What truly made headlines with the release of Francesco was Pope Francis’ stance on same-sex couples. In a break from earlier popes, including Benedict XVI who claimed gay men should not become priests, Francis has voiced his support for the legalization of same-sex civil unions as a way to protect families and individuals under the law—the first pope in history to do so. And he certainly did not beat around the bush, but addressed it head on.

When speaking about his interaction with a gay man who asked Francis if he and his husband would be allowed to attend Mass with their children, Francis explained, “Homosexual people have the right to be a family. They are children of God. You can’t kick someone out of a family, nor make their life miserable for this.” Later on in the documentary, Juan Carlos Cruz, an abuse survivor and a gay man, recalled a powerful dialogue where Francis personally apologized for not believing his allegations originally; as the conversation continued, Francis told Cruz, “God made you gay, God loves you the way you are, and you have to love yourself.” 

While this may not be shocking for Francis, who famously responded, “who am I to judge?” when asked early in his papacy about his stance on gay priests, its reception among those in the Church has certainly been mixed. Progressive Catholics, such as the Jesuit Rev. James Martin, were quick to praise Francis’ endorsement of civil-union laws. More conservative and traditionalist Catholics, such as Providence’s Bishop Thomas Tobin, have asked for “clarification,” with Ed Mechmann, director of public policy for the Archdiocese of New York, even publicly calling the pope’s statement a “serious mistake” in a blog post. Afineevsky has defended Francis’ statement, explaining that Francis was expressing that all individuals should enjoy equal rights regardless of sexual orientation; Afineevsky is himself gay, and has insisted that Francis made these comments on the issue directly to him.

Of course, all of this comes as students call for the creation of an LGBTQ+ resource center on campus; many candidates who ran for the UGBC Student Assembly promised to push for the creation of such a center, and Christian Guma CSOM ’21 and Kevork Atinizian CSOM ’22, UGBC president and vice president respectively, campaigned on a similar promise. Joy Moore, the Vice President for Student Affairs, has gone on record as saying such a center is, “not a university priority,” despite her own personal support for such a project. University spokesman Jack Dunn went on record in 2016 defending the university stance on LGBTQ+ individuals, citing that BC, “is still obligated to uphold tenets of its faith.” The Pope’s statements in Francesco regarding the rights of LGBTQ+ individuals, along with his repeated calls to protect the environment, will certainly be welcomed by BC activists who have been calling upon the school to grant more resources to the LGBTQ+ community along with divesting from companies that pollute the environment.

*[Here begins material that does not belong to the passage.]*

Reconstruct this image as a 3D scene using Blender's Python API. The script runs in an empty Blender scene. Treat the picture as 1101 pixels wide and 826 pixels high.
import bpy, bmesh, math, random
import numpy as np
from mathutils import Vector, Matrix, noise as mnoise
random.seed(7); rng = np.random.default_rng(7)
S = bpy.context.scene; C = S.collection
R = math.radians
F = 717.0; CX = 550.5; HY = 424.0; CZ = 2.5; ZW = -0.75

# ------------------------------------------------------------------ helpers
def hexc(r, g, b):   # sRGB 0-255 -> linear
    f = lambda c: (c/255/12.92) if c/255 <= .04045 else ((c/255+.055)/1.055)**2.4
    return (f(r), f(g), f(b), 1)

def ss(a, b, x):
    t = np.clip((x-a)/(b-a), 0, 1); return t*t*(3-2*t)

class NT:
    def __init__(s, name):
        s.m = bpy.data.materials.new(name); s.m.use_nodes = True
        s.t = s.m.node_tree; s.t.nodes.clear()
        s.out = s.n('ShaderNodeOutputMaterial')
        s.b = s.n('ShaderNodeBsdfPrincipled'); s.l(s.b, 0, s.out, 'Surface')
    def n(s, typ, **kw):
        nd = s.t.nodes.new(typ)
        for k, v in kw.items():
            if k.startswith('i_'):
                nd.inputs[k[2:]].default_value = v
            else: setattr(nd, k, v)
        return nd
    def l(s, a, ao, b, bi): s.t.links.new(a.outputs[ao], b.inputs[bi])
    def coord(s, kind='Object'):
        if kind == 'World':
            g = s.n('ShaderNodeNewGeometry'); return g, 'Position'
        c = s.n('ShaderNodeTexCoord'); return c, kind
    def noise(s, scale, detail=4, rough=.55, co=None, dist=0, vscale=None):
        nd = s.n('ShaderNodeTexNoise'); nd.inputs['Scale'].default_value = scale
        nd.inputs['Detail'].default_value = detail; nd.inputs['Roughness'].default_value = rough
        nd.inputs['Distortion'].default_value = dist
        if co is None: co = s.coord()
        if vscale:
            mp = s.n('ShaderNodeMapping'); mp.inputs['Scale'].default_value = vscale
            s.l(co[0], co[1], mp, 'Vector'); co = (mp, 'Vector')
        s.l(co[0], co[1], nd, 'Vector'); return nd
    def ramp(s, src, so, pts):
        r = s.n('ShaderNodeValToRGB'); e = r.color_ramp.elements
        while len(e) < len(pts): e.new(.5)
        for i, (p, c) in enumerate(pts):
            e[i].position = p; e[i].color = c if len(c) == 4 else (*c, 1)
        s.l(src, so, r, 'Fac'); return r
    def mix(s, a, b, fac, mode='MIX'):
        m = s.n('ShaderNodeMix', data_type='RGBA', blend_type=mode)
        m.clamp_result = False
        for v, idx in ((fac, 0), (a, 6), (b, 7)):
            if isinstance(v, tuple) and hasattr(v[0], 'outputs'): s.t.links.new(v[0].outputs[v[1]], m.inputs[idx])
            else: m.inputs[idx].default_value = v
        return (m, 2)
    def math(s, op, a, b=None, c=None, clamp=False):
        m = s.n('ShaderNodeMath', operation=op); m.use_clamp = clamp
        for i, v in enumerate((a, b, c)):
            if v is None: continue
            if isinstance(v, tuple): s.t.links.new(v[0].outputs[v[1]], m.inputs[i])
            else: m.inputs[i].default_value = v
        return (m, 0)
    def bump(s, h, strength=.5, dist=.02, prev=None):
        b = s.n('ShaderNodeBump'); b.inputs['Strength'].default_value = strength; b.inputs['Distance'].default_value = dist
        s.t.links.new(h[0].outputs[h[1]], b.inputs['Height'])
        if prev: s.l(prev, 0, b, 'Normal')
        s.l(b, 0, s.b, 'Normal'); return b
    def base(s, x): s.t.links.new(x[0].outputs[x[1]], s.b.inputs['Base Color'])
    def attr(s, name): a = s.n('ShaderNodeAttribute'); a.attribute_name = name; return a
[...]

“The Church is a house where everyone is welcomed and no one is rejected,” Francis wrote in a 2016 tweet. Indeed, the Pope’s actions have done much to embrace humility and push for greater acceptance, while holding the Church accountable in hopes that people around the world will follow suit. As a proudly Jesuit institution, BC ought to do more to follow the teachings and example of a fellow (former) Jesuit.